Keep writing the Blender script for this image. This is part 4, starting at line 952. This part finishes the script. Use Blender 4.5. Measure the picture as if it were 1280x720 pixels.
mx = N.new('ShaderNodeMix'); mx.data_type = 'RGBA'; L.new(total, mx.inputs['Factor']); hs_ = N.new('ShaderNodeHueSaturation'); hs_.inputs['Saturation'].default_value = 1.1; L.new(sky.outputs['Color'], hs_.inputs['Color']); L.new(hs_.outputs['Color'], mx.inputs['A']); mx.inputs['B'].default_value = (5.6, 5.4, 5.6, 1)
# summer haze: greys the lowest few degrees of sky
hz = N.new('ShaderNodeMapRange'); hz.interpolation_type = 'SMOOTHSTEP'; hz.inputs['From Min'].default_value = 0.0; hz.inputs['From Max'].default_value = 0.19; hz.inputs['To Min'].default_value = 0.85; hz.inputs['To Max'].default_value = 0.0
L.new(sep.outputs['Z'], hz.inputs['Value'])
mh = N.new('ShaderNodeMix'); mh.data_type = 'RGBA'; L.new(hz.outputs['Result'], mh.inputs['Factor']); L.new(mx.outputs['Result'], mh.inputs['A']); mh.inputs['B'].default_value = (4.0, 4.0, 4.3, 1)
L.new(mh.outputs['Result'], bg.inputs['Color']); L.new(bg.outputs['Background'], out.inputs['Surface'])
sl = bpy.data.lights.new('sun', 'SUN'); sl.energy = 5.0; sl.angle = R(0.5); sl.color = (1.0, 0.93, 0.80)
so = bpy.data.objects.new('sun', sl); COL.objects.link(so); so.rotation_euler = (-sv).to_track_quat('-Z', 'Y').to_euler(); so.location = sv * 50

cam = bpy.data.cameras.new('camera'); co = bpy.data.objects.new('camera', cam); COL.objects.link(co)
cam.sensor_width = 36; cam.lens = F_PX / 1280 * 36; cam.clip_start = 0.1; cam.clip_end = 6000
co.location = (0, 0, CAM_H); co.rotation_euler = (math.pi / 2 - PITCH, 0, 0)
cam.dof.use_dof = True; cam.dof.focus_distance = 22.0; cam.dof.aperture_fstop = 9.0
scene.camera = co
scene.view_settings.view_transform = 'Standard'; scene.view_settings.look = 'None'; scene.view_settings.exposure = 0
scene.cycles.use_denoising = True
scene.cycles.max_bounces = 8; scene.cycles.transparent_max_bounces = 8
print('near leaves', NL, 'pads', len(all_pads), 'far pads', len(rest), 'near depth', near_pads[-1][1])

**TASK REQUIREMENTS**
Starting at the top of the data above, repeat every line exactly until the line containing "so = bpy.data.objects.new('sun', sl);" has been given, then stop.

**ANSWER FOR THE TASK**
Keep writing the Blender script for this image. This is part 4, starting at line 952. This part finishes the script. Use Blender 4.5. Measure the picture as if it were 1280x720 pixels.
mx = N.new('ShaderNodeMix'); mx.data_type = 'RGBA'; L.new(total, mx.inputs['Factor']); hs_ = N.new('ShaderNodeHueSaturation'); hs_.inputs['Saturation'].default_value = 1.1; L.new(sky.outputs['Color'], hs_.inputs['Color']); L.new(hs_.outputs['Color'], mx.inputs['A']); mx.inputs['B'].default_value = (5.6, 5.4, 5.6, 1)
# summer haze: greys the lowest few degrees of sky
hz = N.new('ShaderNodeMapRange'); hz.interpolation_type = 'SMOOTHSTEP'; hz.inputs['From Min'].default_value = 0.0; hz.inputs['From Max'].default_value = 0.19; hz.inputs['To Min'].default_value = 0.85; hz.inputs['To Max'].default_value = 0.0
L.new(sep.outputs['Z'], hz.inputs['Value'])
mh = N.new('ShaderNodeMix'); mh.data_type = 'RGBA'; L.new(hz.outputs['Result'], mh.inputs['Factor']); L.new(mx.outputs['Result'], mh.inputs['A']); mh.inputs['B'].default_value = (4.0, 4.0, 4.3, 1)
L.new(mh.outputs['Result'], bg.inputs['Color']); L.new(bg.outputs['Background'], out.inputs['Surface'])
sl = bpy.data.lights.new('sun', 'SUN'); sl.energy = 5.0; sl.angle = R(0.5); sl.color = (1.0, 0.93, 0.80)
so = bpy.data.objects.new('sun', sl); COL.objects.link(so); so.rotation_euler = (-sv).to_track_quat('-Z', 'Y').to_euler(); so.location = sv * 50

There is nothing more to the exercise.